With four new subdivisions in the works in Middlesex and Spring Hope and a $5 million proposal to fix Bailey’s sewer system in the pipeline, southern Nash County is set to see a housing boom.

More than 400 new homes are either breaking ground or in the planning stages in Middlesex and Spring Hope. Bailey is left out of new homebuilding due to a state-enforced sewer moratorium.

Few new houses are going up in Bailey, but existing home prices are through the roof, said Bailey Mayor Thomas Richards.

A home on Williams Street built two years ago for $175,000 sold recently for $225,000. Richards said he purchased his house six years ago for $81,000 and now it’s valued at $210,000.

“That’s a good return for a bedroom community on a sewer moratorium,” Richards said. “We have good people living here going for us.”

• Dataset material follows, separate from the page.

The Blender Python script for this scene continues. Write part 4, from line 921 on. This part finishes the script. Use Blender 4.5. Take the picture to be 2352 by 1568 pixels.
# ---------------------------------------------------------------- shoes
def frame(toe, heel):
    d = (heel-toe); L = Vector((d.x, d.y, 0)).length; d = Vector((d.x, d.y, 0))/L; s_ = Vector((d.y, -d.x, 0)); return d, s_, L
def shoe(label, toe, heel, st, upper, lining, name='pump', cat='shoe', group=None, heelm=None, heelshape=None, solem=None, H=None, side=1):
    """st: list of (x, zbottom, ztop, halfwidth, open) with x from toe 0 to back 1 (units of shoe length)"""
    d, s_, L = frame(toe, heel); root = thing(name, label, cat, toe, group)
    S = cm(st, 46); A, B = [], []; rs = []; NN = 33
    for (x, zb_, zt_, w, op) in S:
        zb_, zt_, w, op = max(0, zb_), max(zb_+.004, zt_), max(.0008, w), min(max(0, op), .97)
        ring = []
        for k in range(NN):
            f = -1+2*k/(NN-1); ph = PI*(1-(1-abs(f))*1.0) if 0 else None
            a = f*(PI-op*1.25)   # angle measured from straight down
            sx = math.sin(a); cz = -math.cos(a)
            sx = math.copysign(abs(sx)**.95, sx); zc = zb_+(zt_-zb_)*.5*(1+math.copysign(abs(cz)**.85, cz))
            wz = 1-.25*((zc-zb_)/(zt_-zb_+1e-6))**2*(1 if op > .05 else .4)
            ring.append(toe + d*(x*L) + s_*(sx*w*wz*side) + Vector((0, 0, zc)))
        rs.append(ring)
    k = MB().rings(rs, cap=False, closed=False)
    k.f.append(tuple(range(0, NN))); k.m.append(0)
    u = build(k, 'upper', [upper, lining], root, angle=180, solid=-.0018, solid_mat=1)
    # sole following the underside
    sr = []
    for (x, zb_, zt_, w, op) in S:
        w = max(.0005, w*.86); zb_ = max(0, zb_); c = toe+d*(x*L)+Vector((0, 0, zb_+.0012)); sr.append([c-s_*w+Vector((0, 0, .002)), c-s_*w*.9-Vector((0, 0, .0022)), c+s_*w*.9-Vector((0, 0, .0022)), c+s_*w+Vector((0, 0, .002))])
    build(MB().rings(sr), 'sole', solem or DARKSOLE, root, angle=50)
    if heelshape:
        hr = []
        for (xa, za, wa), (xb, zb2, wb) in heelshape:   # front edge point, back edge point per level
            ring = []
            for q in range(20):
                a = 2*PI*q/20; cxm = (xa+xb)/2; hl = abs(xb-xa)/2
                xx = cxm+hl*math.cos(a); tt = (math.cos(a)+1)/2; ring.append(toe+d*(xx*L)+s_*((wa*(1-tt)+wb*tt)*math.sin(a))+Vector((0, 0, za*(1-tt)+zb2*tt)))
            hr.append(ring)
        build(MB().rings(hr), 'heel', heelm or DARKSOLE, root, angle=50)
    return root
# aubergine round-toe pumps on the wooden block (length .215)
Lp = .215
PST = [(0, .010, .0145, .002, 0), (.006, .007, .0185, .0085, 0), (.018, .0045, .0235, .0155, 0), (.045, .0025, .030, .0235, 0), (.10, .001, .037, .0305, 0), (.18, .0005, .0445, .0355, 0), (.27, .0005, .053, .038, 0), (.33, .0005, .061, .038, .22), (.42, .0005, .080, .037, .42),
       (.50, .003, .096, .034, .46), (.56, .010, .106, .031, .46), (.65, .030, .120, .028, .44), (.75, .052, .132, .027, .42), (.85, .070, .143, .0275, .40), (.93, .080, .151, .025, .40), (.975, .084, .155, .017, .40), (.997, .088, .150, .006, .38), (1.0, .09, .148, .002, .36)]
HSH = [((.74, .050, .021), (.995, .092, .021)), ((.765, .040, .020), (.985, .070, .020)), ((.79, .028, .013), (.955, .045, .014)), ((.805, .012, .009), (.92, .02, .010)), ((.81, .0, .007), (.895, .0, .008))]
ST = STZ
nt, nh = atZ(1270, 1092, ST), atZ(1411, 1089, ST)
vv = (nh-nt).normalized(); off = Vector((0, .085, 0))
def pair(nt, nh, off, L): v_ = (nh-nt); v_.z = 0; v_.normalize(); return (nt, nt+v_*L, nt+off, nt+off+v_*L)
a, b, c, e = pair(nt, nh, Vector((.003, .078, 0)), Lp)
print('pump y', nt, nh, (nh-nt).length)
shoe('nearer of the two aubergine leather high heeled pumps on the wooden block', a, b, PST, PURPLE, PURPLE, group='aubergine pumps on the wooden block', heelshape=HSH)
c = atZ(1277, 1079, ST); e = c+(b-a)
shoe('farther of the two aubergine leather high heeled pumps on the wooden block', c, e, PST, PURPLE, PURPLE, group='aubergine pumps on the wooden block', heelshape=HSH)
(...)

The town also has two local lawmakers in its corner. House Bill 207, introduced by Rep. Matthew Winslow, R-Franklin, and cosponsored by Rep. James Gailliard, D-Nash, calls for $5 million in nonrecurring fiscal year 2021 funds to help the town fix its sewer system. Both lawmakers represent portions of southern Nash County.

“These funds may be used for design, engineering, and the installation of sewer force and gravity mains and a pump station,” according to the bill, which is assigned to the House Committee on Appropriations.

Richards said the ultimate plan is to be able to send sewage to Wilson, alleviating the capacity issue and enabling state officials to lift the moratorium.

In Middlesex, the town has experienced some infiltration issues this year, but the town board passed a resolution in January to fix the sewer problems no matter the cost.

Ashton Woods developers want to build at 120-house subdivision off of U.S. 264 Alternative just outside of town, said Middlesex Mayor Lu Harvey Lewis.

“We are slow rolling this,” Lewis said. “Taking it one step at a time. It’s a big deal for this end of Nash County.”

The town board is looking at rezoning the property this month and annexation next month.

“Right now, the land is zoned residential and agriculture,” Lewis said. “We are looking at residential single-family.”

This will mean a larger tax base for the town.

“It will also mean more revenue for the fire department,” Lewis said. Fire districts collect 8 cents per $100 of property valuation on tax bills.

“I think they will look for more property when this works out,” Lewis said, adding that he sees Middlesex as the next Zebulon, a small Wake County town that’s bursting at the seams with new houses in every direction.

The other project, the 65-home Beaver Creek subdivision, is well underway. Developers are offering new homes in the low $200,000 price range. The first phase of that project is in the county, with future phases moving into Middlesex’s extraterritorial jurisdiction.

Realtor Tammy Eickhoff said she’s proud to be developing an exceptional family-focused neighborhood in Middlesex.

“Just about 20 minutes from the capital by way of major interstate, Beaver Creek is an ideal community for growing families that want to be close to Raleigh but still enjoy affordable living with small-town values,” Eickhoff said.

In Spring Hope, workers are building a road so lumberjacks can clear timber from three tracts of land off North Walnut Street Extension.

“It’s the first step,” said Spring Hope Town Manager Jae Kim.

The 21-acre subdivision will wrap around behind Spring Hope Park and the elementary school on McLean Street.

Stocks Engineering filed the application last August on behalf of developer Tom White.

“The project identified as Walnut Cove proposes 47 lots for single-family dwellings,” Kim said in a staff report to the town board.

The subdivision will create new public streets and extend the town’s public water and sewer service.

The other planned subdivision is on N.C. 581 behind the new Bojangles.

Plans for the subdivision have been drawn showing a proposed 70 homes, but the project is still focused on completion of the shopping center that will house the fried chicken restaurant.

“If they ever fully develop that property, they would like to see the houses,” Kim said of the project developers.